Today, La Bodeguita del Medio remains one of the most popular places to sip the national drink in a timeless setting. Watching the bartender prepare it is part of the pleasure.

While everyone can add their own personal touches, the base remains simple enough to transport you to Cuba from the first sip: put about ten mint leaves in a glass, add white sugar and a little sparkling water, crush everything with a pestle, add lime juice and rum, then ice and a little more sparkling water, and enjoy.

“My mojito at La Bodeguita, my daiquiri at El Floridita,” said Hemingway. Luckily, these two tropical cocktails are always there to welcome visitors!

Created 80 years ago, the margarita is shrouded in mystery. The more you read about it, the more it seems there are as many stories as there are women named Margarita. One of the most implausible but perhaps most delightful claims is that it was conceived for a certain Margarita Carmen Cansino in Tijuana, Mexico. This woman was none other than the future Rita Hayworth.

Another theory centers on actress Marjorie King, who claimed to be allergic to all spirits except tequila. Carlos Danny Herrera of Rancho La Gloria supposedly thought to add citrus juice and sugar for beauty. Even his epitaph claims he was the inventor of the famous drink!

However, most sources point to Margarita Sames. He liked to serve his guests a mix of tequila, lime juice and Cointreau.

To make a successful Margarita, first frost the rim of a glass with fine salt. Then pour the tequila and citrus liqueur into a shaker filled with ice cubes. Add lime juice and shake before straining the contents into a glass.

Simple tropical cocktails: a Ti-Punch in Martinique

The Ti-Punch may only have three ingredients – the main one being agricultural rum – but to its fans it’s a form of high art. In Martinique, rum is taken seriously. It’s said that during the sugar cane weeding season, workers began their day with a rum-based “takeoff” to give them courage. The day was punctuated with moments to drink rum.

Today, the Ti-Punch allows people to get together and chat over a glass. Tradition dictates that everyone prepares their glass in their own way. Others use cane syrup instead of sugar.

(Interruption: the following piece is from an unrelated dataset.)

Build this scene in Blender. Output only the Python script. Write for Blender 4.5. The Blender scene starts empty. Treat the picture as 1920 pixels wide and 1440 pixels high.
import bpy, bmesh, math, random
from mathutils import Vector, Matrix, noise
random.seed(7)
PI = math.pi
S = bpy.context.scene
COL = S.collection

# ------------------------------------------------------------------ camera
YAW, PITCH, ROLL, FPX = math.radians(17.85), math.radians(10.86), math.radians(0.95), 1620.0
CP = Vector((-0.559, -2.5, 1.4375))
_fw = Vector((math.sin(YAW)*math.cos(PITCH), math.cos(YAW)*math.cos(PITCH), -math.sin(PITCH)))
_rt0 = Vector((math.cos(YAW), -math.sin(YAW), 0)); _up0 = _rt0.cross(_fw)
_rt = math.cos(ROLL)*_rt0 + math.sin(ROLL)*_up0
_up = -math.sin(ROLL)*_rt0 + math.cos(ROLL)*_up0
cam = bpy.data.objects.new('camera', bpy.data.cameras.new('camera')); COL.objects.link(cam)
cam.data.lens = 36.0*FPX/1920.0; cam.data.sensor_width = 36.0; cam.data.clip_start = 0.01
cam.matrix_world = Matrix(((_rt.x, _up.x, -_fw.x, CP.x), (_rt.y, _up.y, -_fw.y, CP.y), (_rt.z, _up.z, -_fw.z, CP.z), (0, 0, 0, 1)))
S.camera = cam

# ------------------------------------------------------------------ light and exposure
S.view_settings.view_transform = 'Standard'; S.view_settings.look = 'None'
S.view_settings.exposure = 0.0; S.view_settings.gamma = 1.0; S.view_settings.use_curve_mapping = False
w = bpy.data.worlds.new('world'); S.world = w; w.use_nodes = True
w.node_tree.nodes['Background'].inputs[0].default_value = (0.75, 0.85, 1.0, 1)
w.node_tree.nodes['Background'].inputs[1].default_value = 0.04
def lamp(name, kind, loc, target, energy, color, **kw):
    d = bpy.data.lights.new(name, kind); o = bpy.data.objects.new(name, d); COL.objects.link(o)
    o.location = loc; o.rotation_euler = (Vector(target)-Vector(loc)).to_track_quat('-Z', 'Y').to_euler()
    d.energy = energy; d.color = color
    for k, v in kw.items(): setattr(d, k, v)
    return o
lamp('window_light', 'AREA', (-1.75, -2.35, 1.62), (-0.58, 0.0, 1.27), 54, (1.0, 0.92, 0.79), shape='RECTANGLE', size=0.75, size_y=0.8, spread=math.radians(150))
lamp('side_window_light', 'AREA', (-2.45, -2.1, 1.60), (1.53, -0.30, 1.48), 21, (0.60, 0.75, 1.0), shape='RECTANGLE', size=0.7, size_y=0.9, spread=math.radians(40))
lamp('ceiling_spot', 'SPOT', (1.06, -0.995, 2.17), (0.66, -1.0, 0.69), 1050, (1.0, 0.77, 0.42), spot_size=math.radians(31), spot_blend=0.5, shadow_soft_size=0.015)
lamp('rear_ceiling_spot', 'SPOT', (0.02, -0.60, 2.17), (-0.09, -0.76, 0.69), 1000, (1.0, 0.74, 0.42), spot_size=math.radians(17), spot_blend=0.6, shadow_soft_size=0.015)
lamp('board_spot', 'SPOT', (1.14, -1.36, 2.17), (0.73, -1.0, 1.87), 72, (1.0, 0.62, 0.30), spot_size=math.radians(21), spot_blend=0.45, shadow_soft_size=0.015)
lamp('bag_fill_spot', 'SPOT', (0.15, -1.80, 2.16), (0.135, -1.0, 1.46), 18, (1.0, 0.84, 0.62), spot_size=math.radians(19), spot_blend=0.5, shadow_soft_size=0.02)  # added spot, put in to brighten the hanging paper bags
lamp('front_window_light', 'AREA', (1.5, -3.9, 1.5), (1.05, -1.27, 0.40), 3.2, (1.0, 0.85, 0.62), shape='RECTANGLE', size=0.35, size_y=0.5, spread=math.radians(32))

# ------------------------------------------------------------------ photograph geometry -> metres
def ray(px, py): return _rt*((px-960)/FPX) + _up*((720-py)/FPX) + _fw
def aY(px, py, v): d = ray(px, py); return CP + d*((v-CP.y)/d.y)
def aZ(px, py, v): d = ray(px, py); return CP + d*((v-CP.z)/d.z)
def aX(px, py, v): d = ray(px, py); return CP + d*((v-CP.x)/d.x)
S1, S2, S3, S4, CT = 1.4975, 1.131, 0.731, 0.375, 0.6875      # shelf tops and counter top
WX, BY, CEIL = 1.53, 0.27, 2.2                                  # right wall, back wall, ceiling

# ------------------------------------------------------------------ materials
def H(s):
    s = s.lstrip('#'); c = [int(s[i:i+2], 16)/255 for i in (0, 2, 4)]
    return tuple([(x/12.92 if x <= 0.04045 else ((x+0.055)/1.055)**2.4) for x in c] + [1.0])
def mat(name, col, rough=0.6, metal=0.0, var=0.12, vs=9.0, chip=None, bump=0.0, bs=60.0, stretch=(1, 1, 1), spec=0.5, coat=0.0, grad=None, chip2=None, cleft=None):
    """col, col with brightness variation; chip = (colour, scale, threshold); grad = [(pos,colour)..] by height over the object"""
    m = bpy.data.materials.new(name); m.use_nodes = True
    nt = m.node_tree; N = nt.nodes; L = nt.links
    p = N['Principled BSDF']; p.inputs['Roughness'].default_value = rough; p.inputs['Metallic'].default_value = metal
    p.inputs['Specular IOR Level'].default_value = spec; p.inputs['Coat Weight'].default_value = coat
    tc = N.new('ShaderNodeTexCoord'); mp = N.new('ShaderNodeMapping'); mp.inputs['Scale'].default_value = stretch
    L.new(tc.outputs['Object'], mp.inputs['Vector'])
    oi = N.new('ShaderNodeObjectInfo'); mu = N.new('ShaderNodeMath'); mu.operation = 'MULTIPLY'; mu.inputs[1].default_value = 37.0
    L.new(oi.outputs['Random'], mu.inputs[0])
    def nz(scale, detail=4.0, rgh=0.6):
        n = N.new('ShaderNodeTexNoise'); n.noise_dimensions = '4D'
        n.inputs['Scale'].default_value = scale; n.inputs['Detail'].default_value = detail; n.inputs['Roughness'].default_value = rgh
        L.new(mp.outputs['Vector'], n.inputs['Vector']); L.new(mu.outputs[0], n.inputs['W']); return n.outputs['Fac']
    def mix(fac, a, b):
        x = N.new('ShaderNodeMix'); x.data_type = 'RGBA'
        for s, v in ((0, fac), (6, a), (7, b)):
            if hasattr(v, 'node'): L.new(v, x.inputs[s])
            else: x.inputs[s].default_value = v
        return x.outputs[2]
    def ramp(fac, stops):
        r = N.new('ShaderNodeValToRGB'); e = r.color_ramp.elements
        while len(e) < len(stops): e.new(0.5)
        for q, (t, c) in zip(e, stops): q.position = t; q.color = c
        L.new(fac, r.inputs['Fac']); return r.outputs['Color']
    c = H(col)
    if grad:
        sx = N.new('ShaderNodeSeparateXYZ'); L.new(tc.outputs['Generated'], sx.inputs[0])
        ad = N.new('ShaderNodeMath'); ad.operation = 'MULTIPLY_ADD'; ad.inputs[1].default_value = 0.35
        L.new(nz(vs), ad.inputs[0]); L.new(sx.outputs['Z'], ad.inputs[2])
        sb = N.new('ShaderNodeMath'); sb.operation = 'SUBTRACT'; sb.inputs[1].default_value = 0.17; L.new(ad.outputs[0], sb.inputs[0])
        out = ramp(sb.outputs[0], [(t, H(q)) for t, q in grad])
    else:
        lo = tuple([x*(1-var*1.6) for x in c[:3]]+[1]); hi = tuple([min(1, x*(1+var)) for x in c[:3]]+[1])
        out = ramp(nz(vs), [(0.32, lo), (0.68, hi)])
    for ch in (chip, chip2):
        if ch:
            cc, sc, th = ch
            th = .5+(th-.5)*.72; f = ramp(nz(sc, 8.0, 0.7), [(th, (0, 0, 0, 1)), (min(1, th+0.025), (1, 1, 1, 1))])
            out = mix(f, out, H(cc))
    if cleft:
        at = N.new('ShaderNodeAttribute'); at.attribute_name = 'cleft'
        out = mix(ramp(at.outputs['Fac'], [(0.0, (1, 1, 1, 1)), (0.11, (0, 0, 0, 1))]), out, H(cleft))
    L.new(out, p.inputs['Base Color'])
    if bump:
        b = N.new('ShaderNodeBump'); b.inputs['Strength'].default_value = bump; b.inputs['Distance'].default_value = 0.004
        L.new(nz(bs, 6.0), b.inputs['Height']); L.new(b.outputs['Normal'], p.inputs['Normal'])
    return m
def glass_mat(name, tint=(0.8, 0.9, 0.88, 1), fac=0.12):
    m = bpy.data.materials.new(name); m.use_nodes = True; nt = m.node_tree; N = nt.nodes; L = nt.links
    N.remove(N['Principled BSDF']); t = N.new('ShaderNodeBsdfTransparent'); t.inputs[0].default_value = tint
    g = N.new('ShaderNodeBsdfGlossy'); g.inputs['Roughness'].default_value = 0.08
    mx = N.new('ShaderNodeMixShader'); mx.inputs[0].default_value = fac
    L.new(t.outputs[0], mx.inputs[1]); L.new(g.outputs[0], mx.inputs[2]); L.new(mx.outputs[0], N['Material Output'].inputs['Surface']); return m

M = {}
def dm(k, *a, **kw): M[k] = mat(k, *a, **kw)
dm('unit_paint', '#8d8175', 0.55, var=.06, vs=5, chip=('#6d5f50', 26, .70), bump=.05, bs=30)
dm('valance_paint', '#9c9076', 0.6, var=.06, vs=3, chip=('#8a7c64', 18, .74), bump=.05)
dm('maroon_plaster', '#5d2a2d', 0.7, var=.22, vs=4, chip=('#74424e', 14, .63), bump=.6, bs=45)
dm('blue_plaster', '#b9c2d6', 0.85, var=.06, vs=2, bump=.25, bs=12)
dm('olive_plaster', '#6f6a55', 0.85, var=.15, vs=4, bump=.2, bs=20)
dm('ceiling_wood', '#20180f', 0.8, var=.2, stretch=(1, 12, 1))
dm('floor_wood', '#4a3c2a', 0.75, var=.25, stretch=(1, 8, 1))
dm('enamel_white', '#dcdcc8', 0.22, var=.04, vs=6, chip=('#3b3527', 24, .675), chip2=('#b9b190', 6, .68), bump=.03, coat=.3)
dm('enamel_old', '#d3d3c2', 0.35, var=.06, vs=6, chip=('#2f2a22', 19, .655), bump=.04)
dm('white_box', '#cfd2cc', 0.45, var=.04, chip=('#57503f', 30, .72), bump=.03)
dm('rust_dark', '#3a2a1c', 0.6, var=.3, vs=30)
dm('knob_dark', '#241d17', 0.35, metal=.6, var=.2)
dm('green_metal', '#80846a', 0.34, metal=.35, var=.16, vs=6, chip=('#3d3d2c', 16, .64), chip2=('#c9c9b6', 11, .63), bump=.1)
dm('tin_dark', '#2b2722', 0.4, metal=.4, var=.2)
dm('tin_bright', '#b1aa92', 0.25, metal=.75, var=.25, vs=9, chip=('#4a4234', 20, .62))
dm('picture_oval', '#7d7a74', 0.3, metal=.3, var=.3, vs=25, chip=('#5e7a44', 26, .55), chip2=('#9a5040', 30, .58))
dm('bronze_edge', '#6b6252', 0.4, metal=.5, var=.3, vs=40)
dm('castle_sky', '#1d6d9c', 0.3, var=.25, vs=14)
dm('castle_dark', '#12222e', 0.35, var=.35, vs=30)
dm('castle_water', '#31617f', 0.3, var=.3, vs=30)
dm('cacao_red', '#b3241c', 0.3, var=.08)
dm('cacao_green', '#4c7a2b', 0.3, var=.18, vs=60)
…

“The Creole custom is to place on the table the bottle of rum, a lime, a knife, brown sugar or cane sugar syrup, some ice cubes, a small spoon and a bottle of chilled water so that everyone can make their ti-punch as they wish,” summarizes La Compagnie du rhum. Traditionally, it’s stirred with a bois-lélé, a small branch. Purists will tell you not to add ice cubes!

Note that tropical cocktails similar to Ti-Punch are also drunk elsewhere in the Antiles, such as in Guadeloupe, as well as in other French overseas departments such as French Guiana and Réunion Island.

Peruvian cocktails: a Pisco Sour in Peru

Born in the vineyards of South America, pisco, the spirit at the base of the cocktail, took flight to Peru and Chile. But it’s in Lima where the magic really happened.

In the 1920s, an American bartender named Victor Vaughen Morris left the United States. He settled in the Peruvian capital and opened his bar, the Morris Bar. Here he began to experiment, mixing pisco with lime, sugar… and, unexpectedly, egg white, creating a creamy, frothy texture that would become today’s signature pisco sour.

Sipping a pisco sour in the taverns of Miraflores in Lima is like a one-way ticket to an unforgettable taste adventure.